Saturday, April 18, 2009

A good fortune in an empty Well-Shemini 2009

This is a Passover Story of Redemption and forgiveness but for it to be complete, I need your help. You have to hear me confess what happened in this story.

Not only am I the Rabbinic intern at Brooklyn Heights Synagogue, I am also, a daughter with a mother. And like daughters with mothers will sometimes do, I tease and make fun of mine.

For Passover, I went to Boston to spend some time with my family. It was a lovely trip and it was wonderful to see everyone including my grandmother who sends her regards, especially to you, Rabbi Lippe. During one of the non-seder dinner nights, my parents,grandmother and I ordered in Chinese food. Not to worry-no rice or noodles could be found anywhere. We did, however, forget to tell the Asian Sun Chinese Restaurant in Cambridge not to send the fortune cookies. So, in true Reform Jewish style, we debate the permissibility of having the cookies on the table and in the end decided to not eat them, but merely open them for our fortunes.

When the meal was over and fortune-reading time came, my mother sprang up from the table and said, oh good,I'll get the fortune book. "The fortune book? What ridiculous thing is this, Mom?" She returned with a small, red, 5x7 album with pages and pages of little plastic slots for fortune cookie fortunes. She explained, my parents had gotten it when they had this really good fortune and they wanted to keep it.

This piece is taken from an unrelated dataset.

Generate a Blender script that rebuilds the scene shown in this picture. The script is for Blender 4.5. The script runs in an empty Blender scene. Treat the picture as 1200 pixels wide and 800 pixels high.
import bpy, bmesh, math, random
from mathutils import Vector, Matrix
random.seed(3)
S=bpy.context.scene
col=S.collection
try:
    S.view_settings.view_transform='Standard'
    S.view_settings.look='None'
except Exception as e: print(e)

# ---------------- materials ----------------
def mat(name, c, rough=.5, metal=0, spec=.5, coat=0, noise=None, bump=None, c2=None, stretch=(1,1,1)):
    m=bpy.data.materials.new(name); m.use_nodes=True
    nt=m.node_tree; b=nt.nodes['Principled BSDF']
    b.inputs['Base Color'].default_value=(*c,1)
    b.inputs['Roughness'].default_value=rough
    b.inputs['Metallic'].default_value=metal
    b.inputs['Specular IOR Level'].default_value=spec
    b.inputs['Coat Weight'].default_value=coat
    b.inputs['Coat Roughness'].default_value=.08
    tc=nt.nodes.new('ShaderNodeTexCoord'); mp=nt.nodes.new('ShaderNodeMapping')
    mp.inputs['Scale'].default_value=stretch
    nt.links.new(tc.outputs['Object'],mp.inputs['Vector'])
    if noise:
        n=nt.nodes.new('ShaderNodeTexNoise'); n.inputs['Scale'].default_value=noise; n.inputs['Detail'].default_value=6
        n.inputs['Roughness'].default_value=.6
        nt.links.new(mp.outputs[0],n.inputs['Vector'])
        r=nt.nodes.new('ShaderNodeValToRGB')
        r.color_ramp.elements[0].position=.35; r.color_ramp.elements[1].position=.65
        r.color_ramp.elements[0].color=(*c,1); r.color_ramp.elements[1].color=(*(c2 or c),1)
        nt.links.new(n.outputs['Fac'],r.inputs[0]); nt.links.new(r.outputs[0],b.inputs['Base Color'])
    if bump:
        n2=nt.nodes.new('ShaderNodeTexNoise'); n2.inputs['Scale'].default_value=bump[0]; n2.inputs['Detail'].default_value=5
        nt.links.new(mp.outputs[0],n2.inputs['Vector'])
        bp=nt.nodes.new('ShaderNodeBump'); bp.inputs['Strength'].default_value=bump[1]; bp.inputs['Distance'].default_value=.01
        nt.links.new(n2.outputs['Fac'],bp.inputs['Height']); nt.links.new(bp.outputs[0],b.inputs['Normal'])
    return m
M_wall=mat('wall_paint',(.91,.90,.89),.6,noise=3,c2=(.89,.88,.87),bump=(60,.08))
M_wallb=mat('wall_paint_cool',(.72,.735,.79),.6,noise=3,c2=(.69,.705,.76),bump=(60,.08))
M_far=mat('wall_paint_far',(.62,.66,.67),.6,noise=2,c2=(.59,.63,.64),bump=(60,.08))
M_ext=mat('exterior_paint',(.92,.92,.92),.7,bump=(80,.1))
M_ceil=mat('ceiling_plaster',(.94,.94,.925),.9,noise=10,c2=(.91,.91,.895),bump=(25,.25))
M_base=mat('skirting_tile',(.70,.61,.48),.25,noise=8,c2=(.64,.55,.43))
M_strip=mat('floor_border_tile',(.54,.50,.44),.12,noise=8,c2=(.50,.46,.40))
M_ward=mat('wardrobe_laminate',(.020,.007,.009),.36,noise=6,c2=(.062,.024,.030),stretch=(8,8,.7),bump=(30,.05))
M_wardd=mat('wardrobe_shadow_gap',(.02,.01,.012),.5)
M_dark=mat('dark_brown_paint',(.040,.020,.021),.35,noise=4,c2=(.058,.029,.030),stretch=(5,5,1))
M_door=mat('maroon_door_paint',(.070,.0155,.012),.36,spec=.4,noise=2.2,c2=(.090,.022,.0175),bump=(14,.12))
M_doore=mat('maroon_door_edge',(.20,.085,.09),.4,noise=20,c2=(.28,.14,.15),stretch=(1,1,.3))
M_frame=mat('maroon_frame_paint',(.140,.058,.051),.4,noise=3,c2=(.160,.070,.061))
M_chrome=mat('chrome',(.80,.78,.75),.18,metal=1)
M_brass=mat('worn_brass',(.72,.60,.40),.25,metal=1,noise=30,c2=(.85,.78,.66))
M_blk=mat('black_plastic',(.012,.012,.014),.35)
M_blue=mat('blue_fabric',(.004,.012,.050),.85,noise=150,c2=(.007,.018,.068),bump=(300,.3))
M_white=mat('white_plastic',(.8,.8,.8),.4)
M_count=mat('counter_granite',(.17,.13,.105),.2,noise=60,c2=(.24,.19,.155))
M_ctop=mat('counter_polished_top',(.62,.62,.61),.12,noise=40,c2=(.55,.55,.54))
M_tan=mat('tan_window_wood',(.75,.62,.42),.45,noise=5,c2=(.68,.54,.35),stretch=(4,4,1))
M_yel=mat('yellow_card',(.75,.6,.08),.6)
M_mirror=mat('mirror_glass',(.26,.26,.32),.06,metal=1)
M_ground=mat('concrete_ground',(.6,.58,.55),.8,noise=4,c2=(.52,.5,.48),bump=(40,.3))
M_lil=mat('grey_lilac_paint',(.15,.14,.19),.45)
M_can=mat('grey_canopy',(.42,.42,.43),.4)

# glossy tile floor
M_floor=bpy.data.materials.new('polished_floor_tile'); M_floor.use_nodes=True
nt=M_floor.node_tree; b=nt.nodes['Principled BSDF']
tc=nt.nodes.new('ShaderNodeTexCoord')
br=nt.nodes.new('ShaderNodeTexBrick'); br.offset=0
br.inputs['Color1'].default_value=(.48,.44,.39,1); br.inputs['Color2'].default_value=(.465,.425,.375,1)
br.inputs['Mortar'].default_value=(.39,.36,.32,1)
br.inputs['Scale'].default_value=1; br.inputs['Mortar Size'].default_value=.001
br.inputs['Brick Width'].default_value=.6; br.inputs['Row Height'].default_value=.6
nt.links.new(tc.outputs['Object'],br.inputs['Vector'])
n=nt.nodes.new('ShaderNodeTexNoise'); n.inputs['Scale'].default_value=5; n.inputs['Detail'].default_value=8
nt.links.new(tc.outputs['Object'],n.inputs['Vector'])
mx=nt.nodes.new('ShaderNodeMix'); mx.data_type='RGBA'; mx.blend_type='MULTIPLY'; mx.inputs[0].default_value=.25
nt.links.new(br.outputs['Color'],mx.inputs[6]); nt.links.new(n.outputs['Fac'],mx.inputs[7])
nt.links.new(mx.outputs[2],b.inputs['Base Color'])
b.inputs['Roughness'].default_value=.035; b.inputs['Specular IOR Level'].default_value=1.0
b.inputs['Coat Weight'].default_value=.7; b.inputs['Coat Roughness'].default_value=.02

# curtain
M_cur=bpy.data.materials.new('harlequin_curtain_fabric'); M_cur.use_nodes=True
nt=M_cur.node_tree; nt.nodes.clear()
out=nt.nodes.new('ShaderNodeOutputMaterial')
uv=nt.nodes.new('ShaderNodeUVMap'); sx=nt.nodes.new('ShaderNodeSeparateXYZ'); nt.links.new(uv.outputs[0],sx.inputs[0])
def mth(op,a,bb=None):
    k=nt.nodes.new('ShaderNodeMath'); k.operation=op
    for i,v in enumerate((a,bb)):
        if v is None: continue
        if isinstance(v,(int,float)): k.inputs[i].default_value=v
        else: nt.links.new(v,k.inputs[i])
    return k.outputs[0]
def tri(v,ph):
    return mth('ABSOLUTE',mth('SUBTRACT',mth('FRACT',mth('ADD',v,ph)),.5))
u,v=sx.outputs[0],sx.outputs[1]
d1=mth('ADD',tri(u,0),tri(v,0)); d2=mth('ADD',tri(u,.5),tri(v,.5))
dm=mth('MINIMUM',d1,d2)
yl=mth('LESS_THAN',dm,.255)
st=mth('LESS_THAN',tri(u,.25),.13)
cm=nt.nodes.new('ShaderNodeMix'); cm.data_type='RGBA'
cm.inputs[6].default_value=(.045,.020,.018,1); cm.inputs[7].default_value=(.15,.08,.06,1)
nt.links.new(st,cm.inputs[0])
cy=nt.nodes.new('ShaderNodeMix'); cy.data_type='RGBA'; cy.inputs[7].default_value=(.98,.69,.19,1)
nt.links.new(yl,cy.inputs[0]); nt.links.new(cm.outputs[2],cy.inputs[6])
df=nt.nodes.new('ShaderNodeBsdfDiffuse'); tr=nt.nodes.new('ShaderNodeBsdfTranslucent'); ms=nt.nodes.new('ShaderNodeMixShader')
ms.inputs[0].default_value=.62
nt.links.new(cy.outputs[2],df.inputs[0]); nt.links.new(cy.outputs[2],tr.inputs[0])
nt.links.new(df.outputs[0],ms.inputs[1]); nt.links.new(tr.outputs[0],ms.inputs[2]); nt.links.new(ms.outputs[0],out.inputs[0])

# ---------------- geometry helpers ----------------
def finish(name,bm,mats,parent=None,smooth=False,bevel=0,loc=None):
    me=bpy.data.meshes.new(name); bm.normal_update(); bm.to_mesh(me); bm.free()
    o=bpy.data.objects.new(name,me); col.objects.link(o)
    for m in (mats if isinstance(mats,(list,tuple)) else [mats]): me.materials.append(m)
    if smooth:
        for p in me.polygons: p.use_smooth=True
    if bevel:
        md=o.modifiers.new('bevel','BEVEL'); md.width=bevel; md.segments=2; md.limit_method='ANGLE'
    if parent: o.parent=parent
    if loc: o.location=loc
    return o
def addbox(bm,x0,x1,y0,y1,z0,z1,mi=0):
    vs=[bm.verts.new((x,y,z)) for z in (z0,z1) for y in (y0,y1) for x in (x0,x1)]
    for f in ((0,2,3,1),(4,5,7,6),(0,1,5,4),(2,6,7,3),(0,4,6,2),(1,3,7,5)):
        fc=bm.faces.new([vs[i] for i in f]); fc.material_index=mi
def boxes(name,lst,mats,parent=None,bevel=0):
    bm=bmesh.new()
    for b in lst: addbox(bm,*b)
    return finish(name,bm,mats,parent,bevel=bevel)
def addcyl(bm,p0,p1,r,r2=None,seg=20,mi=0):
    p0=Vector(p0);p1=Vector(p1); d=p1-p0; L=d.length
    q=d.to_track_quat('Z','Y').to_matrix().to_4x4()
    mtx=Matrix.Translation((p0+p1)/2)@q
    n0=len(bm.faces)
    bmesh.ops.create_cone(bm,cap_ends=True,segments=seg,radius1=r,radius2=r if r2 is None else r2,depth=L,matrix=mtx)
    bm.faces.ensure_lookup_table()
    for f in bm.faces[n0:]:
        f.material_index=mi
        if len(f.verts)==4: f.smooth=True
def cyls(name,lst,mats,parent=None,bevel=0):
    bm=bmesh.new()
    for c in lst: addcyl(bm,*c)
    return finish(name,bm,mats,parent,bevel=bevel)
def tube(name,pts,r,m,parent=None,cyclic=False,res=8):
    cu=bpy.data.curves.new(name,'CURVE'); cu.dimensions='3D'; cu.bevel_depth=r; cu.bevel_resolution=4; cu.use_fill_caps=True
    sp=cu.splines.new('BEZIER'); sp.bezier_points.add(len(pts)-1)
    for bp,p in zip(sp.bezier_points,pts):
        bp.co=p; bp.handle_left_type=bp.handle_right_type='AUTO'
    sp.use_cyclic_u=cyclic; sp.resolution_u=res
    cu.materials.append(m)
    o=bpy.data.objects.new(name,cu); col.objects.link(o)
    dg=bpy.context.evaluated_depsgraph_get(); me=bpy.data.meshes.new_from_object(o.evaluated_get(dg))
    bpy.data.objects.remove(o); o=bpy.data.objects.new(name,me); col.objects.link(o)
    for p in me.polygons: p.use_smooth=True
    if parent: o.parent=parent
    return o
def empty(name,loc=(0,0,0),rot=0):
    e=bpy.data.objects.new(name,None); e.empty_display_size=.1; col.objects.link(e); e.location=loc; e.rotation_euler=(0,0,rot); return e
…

"Where is that one I asked?" (Being the simple child) and my mother said, "well...we lost that one." My reply,
"And what was so great about that fortune that you needed to keep it?" (being the wicked child)
"Oh," my mother replied, "it said 87% of all statistics are made up on the spot."
Ironic. Funny. Cute.

I asked about all the other fortunes and where they had come from. I assumed they too all had stories of their own.
"I don't remember" she said "...I did not write it down..."
And being the child who did not even know what to say...I held my tongue.

"Well, let's all read these new ones and put them in the book."
I rolled my eyes at my mother, thinking the whole fortune-reading enterprise was foolish, anyway. They are just these silly phrases someone pulled off the internet and wrote on to little slips of paper. It's not like Torah or anything...or so I thought...

We all took turns reading our fortunes out loud. When it was my father's turn, he reads the following, "Learn Chinese: Ginger LiAhng"

More eye rolling.
He continued.
"The sky seems small if it is looked at from the bottom of the well...I don't get it" my father said.
I thought a moment and said, "well, I have an idea." "Begin your discourse" was my father's reply.

Now a brief time out from this story to tell another which my father and I had encountered earlier that day. Not only am I the Rabbinic intern at Brooklyn Heights and a daughter with a mother, I am also a rabbinic student with homework. And like rabbinic students with homework sometimes do, I worked on mine while on vacation. I had some sermons to read and so I read them with my dad.

One sermon included the following story from Pirkei Avot- Rabban Yochanan was dining with his studentson a festive day (perhaps it was passover) when he turned to one of his longest learning pupils, Rabbi Eliezer Ben Hyrcanus and said, "begin your discourse" but Rabbi Eliezer begged off saying, I cannot begin for I am like a well which cannot givemore water than has been poured in to it. So too I cannot offer words of Torah which you have not yet given me."My dad and I thought this was a bit of a jab by the student to the teacher especially at Passover...not unlike adaughter teasing her mother at the dinner table...but we read on. Rabbi Yochanan, the teacher said, "you are not a dry well, but a spring which gushes freely of water from within itself. Believe me, you are like such a spring. Now, begin your discourse." After more discussion, Rabbi Eliezer the student is convinced, opens his mouth and brilliant, new words of Torah poured out. (Pirkei D'rabbi Eliezer 1, Avot DeRabbi Natan 6, Gen. R. 42:1, Tanhumma B, Lech lcha)

Back to the fortune cookie.
"I don't get it. " My father said.
I thought a moment and said, "well, I have an idea." "Begin your discourse" was my father's reply.

"It's like the student in the story. He thinks he is a dry well and from where he stands, the sky is small, and far away, just like all the possibilities of what he might be able to do. But when his well is fed by a gushing stream, he floats up toward the top, and the sky appears bigger and bigger as all that is possible comes in to view."

My father thought for a minute and said, "Very Cool! I like that...let's put it in the book."

I smiled, sheepishly and said, "actually, can I have the fortune? I want to write a sermon about it..."

My mother, being the wise child, smiled, kissed me, and handed me the fortune.

At this season of renewal and spring time and passover,my we all be nourished and enriched by the springs which keep our wells full, floating us ever closer to the bright blue sky we finally saw today, keeping all the hope and possibilities in view of the bright futures which lay ahead.